A wave of creative destruction is now crashing down upon the taxicab industry…. As is to be expected with any outbreak of creative destruction and innovation, consumers are reaping the benefits and entrenched interests are fighting back to suppress this new form of competition. The entrenched interests include not only taxicab drivers but the bodies that regulate them….

The appropriate referee for that competition is not the commission but consumers in the marketplace. Unlike the Taxicab Commission, the FTC does not weigh the interests of various groups in deciding to take action. The FTC serves the interest of only one group: consumers. And in the context of the taxicab industry, the FTC has long made clear through its advocacy efforts that local regulatory bodies should not stand in the way of companies like Uber that use new technology and new business methods to meet consumer demand unless there is the potential for substantial consumer harm.

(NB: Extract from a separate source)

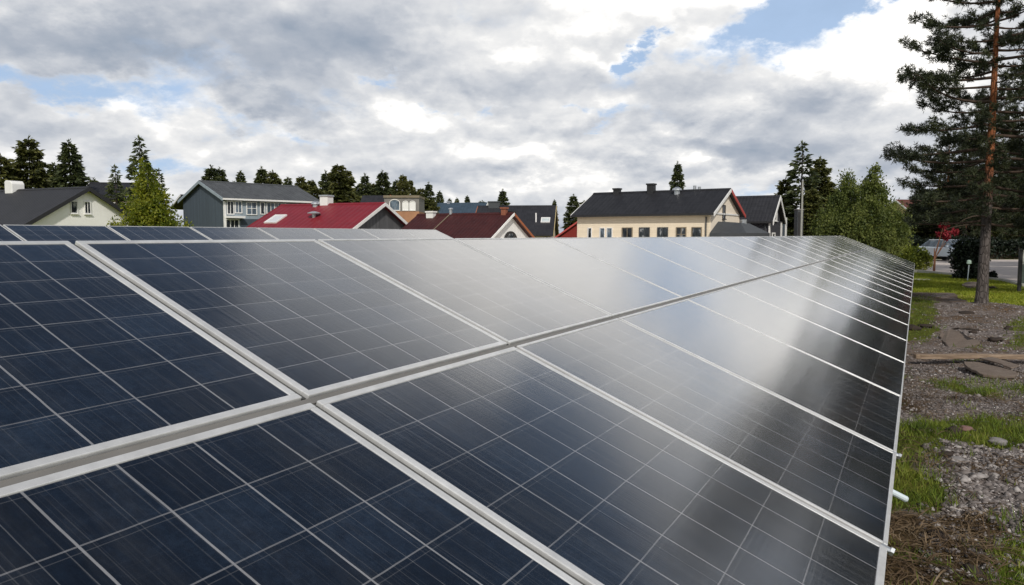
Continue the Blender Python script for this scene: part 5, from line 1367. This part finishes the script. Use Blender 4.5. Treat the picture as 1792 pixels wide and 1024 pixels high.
# ================================================================== GROUND COVER
def cover():
    rng = np.random.default_rng(77)
    def sample(n, y0, y1, s0, s1, want, jit=1.0):
        """random places in the wedge right of the array, kept with the cover's probability"""
        out = []
        Y = np.sqrt(rng.uniform(y0 ** 2, y1 ** 2, n)); S = rng.uniform(s0, s1, n)
        for y, s in zip(Y, S):
            x = s * y; g, st, lw = zones(x, y)
            p = {'grass': g, 'straw': st, 'lawn': lw, 'gravel': (1 - g) * (1 - lw) * (1 - 0.75 * st)}[want]
            if rng.random() < p and not in_poly(x, y, ROAD): out.append((x, y, ground_z(x, y)))
        return np.array(out)
    # grass blades
    gm = mat_leaf('grass_blades', [(0.1, (0.036, 0.062, 0.007)), (0.5, (0.105, 0.155, 0.016)), (0.8, (0.185, 0.215, 0.028)), (1.0, (0.27, 0.23, 0.07))], 0.2, 0.6, 2.4)
    parts = []
    for (n, y0, y1, ln, wd) in ((26000, 2.9, 9.2, 0.085, 0.006), (9000, 9.2, 22, 0.085, 0.011)):
        P = sample(n, y0, y1, 0.50, 0.78, 'grass')
        tall = 0.35 + 0.9 * np.clip(np.array([mnoise.noise(Vector((x * 2.2, y * 2.2, 4))) for x, y, z in P]) + 0.45, 0, 1.1)
        d = rng.normal(size=(len(P), 3)) * 0.5; d[:, 2] = 1.0
        parts.append(blades(P, d, ln * tall * rng.uniform(0.6, 1.5, len(P)), wd * rng.uniform(0.7, 1.4, len(P)), rng, 0.05, 0.3))
    v, f = cat_mesh(parts); tag(mesh_np('grass', v, f, gm), 'green grass and moss in patches on the gravel beside the array', 'grass', kind='stuff')
    # lawn
    lm = mat_leaf('lawn_blades', [(0.1, (0.11, 0.145, 0.010)), (0.5, (0.21, 0.25, 0.020)), (0.8, (0.29, 0.30, 0.034)), (1.0, (0.35, 0.31, 0.08))], 0.2, 0.6, 0.6)
    P = sample(60000, 16.5, 34, 0.52, 0.74, 'lawn'); d = rng.normal(size=(len(P), 3)) * 0.5; d[:, 2] = 0.9
    v, f = blades(P, d, 0.065 * rng.uniform(0.5, 1.5, len(P)), 0.02, rng, 0.05, 0.3)
    tag(mesh_np('lawn_grass', v, f, lm), 'short bright green lawn around the pine', 'grass', kind='stuff')
    # dry straw: curved ribbons
    sm_ = mat_leaf('dry_straw', [(0.1, (0.030, 0.018, 0.010)), (0.5, (0.085, 0.055, 0.030)), (0.8, (0.165, 0.115, 0.066)), (1.0, (0.33, 0.26, 0.18))], 0.1, 0.8, 3.0)
    P = sample(9000, 2.9, 8.8, 0.46, 0.78, 'straw'); n = len(P); seg = 5
    a = rng.uniform(0, 6.28, n); L = rng.uniform(0.06, 0.26, n); bend = rng.normal(size=n) * 1.6; w = rng.uniform(0.0012, 0.0034, n); hh = rng.uniform(0.01, 0.09, n)
    V = np.zeros((n, seg + 1, 2, 3))
    pos = P.copy(); pos[:, 2] += 0.004
    for i in range(seg + 1):
        u = i / seg; ang = a + bend * u
        if i: pos = pos + np.stack([np.cos(ang), np.sin(ang), np.zeros(n)], 1) * (L / seg)[:, None]
        q = pos.copy(); q[:, 2] = P[:, 2] + 0.006 + hh * 4 * u * (1 - u * 0.8) * 0.6
        sd = np.stack([-np.sin(ang), np.cos(ang), np.full(n, 0.4)], 1) * w[:, None]
        V[:, i, 0] = q - sd; V[:, i, 1] = q + sd
    base = (np.arange(n) * (seg + 1) * 2)[:, None]
    F = np.concatenate([np.stack([base[:, 0] + 2 * i, base[:, 0] + 2 * i + 1, base[:, 0] + 2 * i + 3, base[:, 0] + 2 * i + 2], 1) for i in range(seg)])
    tag(mesh_np('dry_straw', V.reshape(-1, 3), F, sm_), 'brown dead grass and roots matted at the bottom right', 'dry grass', kind='stuff')
    # loose stones
    gmat, t, b = material('loose_gravel'); isl = t.node('ShaderNodeNewGeometry').outputs['Random Per Island']
    t.l.new(t.ramp(isl, [(0.0, (0.05, 0.043, 0.040)), (0.45, (0.14, 0.119, 0.11)), (0.8, (0.22, 0.193, 0.182)), (1.0, (0.40, 0.37, 0.35))]), b.inputs['Base Color']); b.inputs['Roughness'].default_value = 0.85
    parts = []
    oct_v = np.array([(1, 0, 0), (0, 1, 0), (-1, 0, 0), (0, -1, 0), (0, 0, 1), (0, 0, -1), ], float)
    oct_f = np.array([(0, 1, 4), (1, 2, 4), (2, 3, 4), (3, 0, 4), (1, 0, 5), (2, 1, 5), (3, 2, 5), (0, 3, 5)])
    for (n, y0, y1, s0, s1, r0) in ((9000, 3.6, 6.2, 0.56, 0.78, 0.0125), (14000, 6.2, 10.5, 0.50, 0.76, 0.0085), (7000, 10.5, 18, 0.50, 0.74, 0.012)):
        P = sample(n, y0, y1, s0, s1, 'gravel'); k = len(P)
        r = r0 * rng.lognormal(0, 0.45, k)
        th = rng.uniform(0, 6.28, k); c, s = np.cos(th), np.sin(th)
        o = oct_v[None] * (1 + rng.normal(size=(k, 6, 1)) * 0.22) + rng.normal(size=(k, 6, 3)) * 0.18
        o[..., 2] *= 0.6
        x = o[..., 0] * c[:, None] - o[..., 1] * s[:, None]; y = o[..., 0] * s[:, None] + o[..., 1] * c[:, None]
        o = np.stack([x, y, o[..., 2]], -1) * r[:, None, None] + P[:, None, :] + np.array([0, 0, 0.25 * r0])
        parts.append((o.reshape(-1, 3), (oct_f[None] + (np.arange(k) * 6)[:, None, None]).reshape(-1, 3)))
    v, f = cat_mesh(parts); tag(mesh_np('gravel', v, f, gmat), 'loose grey brown gravel on the ground beside the array', 'gravel', kind='stuff')
    # leafy weeds beside the array edge
    return
cover()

The FTC has sued to break up such regulated oligopolies in the past. But for now, the Commission is starting with stern comments to regulators captured by the taxicab incumbents they’re supposed to regulate, for example:

In the case of passenger motor vehicle transportation services, competition takes place on a variety of dimensions, including price, availability, timeliness, convenience, quality, vehicle type, payment mechanism, and other amenities. A regulatory framework should enable these various kinds of competition and not directly or indirectly restrict the introduction or use of new types of applications, or the novel features they may provide, absent some significant evidence of public harm. Regulation of passenger motor vehicle transportation services should focus primarily on ensuring qualified drivers, safe and clean vehicles, sufficient liability insurance, transparency of fare information, and compliance with other applicable laws. Regulation of new computer and phone-based applications, therefore, should focus primarily on ensuring the safety of customers and drivers, deterring deceptive practices relating to fares, safety and liability, and other terms of use, and addressing other consumer protection issues, especially privacy, data security, and the prevention of identity theft. Regulation should not in purpose or effect favor one group of competitors over another.

Check out the FTC’s other competition advocacy filings. Now, why can’t the FTC focus on this, instead of beating up on companies like LabMD?